19. Plaintiffs also argue in the alternative that the court should conduct an in camera review of the Twenty-Four Documents because the crime-fraud exception to the attorney-client privilege is applicable. "The 'crime-fraud' exception is an exception to the attorney-client privilege on the ground that the communications between an attorney and her client further future illegal conduct." Nedler v. Vaisberg, 2006 WL 2460892, at *5 (E.D. Pa. Aug. 22, 2006) (DuBois, J.). "[I]n situations where the client consults the attorney for the purpose of committing a future crime or fraud, the crime-fraud exception to the attorney-client privilege applies and communications made in furtherance of the anticipated crime or fraud are not protected from disclosure as recognition of 'the privilege is no longer defensible.'" In re Chevron Corp. 633 F.3d 153, 166 (3d Cir. 2011) (citations omitted). Plaintiffs bear the burden of establishing that the exception is applicable. Id. ("A party seeking to invoke the crime-fraud exception . . . bears the burden of demonstrating that the exception is applicable."). See also Zolin, 491 U.S. at 574-75 ("Before a district court may engage in in camera review at the request of the party opposing the privilege, that party must present evidence sufficient to support a reasonable belief that in camera review may yield evidence that establishes the exception's applicability.").
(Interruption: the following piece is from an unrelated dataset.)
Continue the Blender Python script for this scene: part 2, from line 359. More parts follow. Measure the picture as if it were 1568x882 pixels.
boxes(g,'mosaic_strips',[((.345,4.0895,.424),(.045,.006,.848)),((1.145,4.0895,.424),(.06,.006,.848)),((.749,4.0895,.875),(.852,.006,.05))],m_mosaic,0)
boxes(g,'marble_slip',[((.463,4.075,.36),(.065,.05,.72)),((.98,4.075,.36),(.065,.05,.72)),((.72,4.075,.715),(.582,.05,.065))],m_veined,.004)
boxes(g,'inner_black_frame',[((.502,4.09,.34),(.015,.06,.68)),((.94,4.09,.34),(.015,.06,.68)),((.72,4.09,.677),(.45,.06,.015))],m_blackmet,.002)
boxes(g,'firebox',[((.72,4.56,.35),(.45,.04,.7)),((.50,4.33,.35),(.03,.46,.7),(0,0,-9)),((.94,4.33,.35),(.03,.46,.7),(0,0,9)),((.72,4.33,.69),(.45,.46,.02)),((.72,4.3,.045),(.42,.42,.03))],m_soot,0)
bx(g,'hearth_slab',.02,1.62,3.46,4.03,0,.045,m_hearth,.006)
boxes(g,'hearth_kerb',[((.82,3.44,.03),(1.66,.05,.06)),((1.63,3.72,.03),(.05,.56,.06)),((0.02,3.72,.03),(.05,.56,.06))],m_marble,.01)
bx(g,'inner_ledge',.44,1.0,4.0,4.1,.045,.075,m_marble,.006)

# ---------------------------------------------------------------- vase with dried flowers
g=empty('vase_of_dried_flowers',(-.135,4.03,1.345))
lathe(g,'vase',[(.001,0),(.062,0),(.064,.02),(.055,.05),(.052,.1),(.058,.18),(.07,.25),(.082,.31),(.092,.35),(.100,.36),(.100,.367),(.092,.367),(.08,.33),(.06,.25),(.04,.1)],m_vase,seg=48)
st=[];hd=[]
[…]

20. Plaintiffs have not presented sufficient evidence to establish the applicability of the crime-fraud exception to the attorney-client privilege.
21. In view of the above, the court will defer ruling on the request for in camera review of the Twenty-Four Documents until after the deposition of Stephen Glantz and the conclusion of the deposition of Vincent Roux. After that time, plaintiffs may renew their request for in camera review and shall support such application with any new information discovered in the aforementioned depositions.
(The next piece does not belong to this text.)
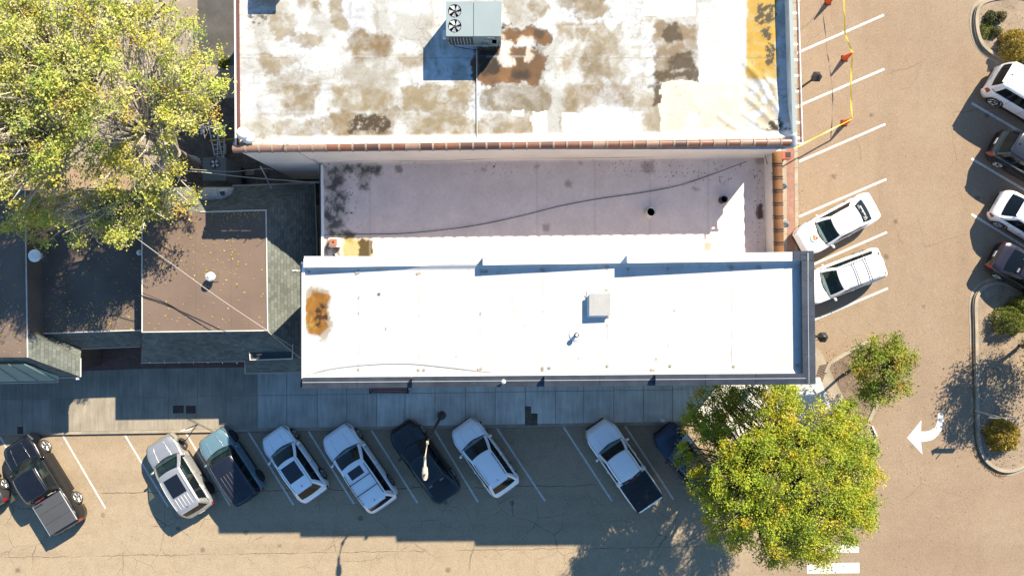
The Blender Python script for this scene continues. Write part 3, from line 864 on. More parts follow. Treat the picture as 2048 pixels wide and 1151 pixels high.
# west edge
w0, w1 = P(466.5, -220, NT - .1), P(470, 292, NT - .1)
MB().prism([w0, w1, w1 + Vector((.05, 0, 0)), w0 + Vector((.05, 0, 0))], NZ - .3, NT - .10).build('edge_strip', M['white'], NB)
MB().prism([w0 + Vector((.05, 0, 0)), w1 + Vector((.05, 0, 0)), w1 + Vector((.10, 0, 0)), w0 + Vector((.10, 0, 0))], NZ - .3, NT - .16).build('edge_gutter', M['redtrim'], NB)
# glazed tile coping on the south wall: one tile after the other, each with its collar
a, b = P(464, 297, NT), P(1590, 283.5, NT)
d = (b - a).normalized(); nrm = Vector((-d.y, d.x, 0))
nt_ = 42
seg = (b - a).length / nt_
def barrel(p, q, r, hh, n=9):
    v, f = [], []
    for e in (p, q):
        for k in range(n + 1):
            t = math.pi * k / n
            v.append(e + nrm * (r * math.cos(t)) + Vector((0, 0, hh * math.sin(t))))
    for k in range(n):
        f.append((k, k + 1, n + 2 + k, n + 1 + k))
    f += [tuple(range(n + 1))[::-1], tuple(range(n + 1, 2 * n + 2))]
    return v, f
rs = random.Random(9)
for i in range(nt_):
    p, q = a + d * (seg * i + .012), a + d * (seg * (i + 1) - .012)
    p.z = q.z = NT - .12 + rs.uniform(-.008, .008)
    m = M['tile3'] if i < 5 else rs.choice([M['tile'], M['tile'], M['tile2'], M['tile2'], M['tile3']])
    v, f = barrel(p, q, .165, .15)
    t = mk('coping_tile', v, f, m, NB, smooth=False)
    p2, q2 = a + d * (seg * (i + 1) - .05), a + d * (seg * (i + 1) + .035)
    p2.z = q2.z = NT - .12
    v, f = barrel(p2, q2, .19, .175)
    mk('collar', v, f, M['mortar'], NB)

# ------------------------------------------------------------------ middle building: low roof between the two
MBD = root('low_roof_building', 'narrow low building with a pale pinkish roof between two taller ones', 'building', P(1080, 420, 0))
MZ = 4.83
MB().prism([P(646, 318, MZ), P(646, 545, MZ), P(1529, 545, MZ), P(1529, 318, MZ)], 0, MZ - .05).build('wall', M['wallbuff'], MBD)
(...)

22. Within fourteen (14) days of the date of this court's Order accompanying this Memorandum of Decision, defendant shall file an affidavit(s) from Mr. Glantz, or any individuals it deems appropriate, to establish that the communications in the Twenty-Four Documents were to aid in the provision of legal advice, not business advice. See Roberts Tech. Grp., Inc. v. Curwood, Inc., 2015 WL 4503547, at *2 (E.D. Pa. July 20, 2015) (A corporation claiming privilege on the ground that in-house counsel was providing legal advice "can meet its burden by affidavit or counsel's testimony, but cannot simply assert the lack of evidence to the contrary.").
For the foregoing reasons, plaintiffs' Motion is granted in part and denied in part. An appropriate order follows.
BY THE COURT:
/s/ Thomas J. Rueter
THOMAS J. RUETER
United States Magistrate Judge
Fed. R. Civ. P. 26(b)(5)(B). In addition, courts in this Circuit have looked to the following five factors in determining whether a privilege has been waived: (1) The reasonableness of the precautions taken to prevent inadvertent disclosure in view of the extent of the document production. (2) The number of inadvertent disclosures. (3) The extent of the disclosure. (4) Any delay and measures taken to rectify the disclosure. (5) Whether the overriding interests of justice would or would not be served by relieving the party of its errors. Rhoads Indus., Inc. v. Bldg. Materials Corp. of Am., 254 F.R.D. 216, 219 (E.D. Pa. 2008).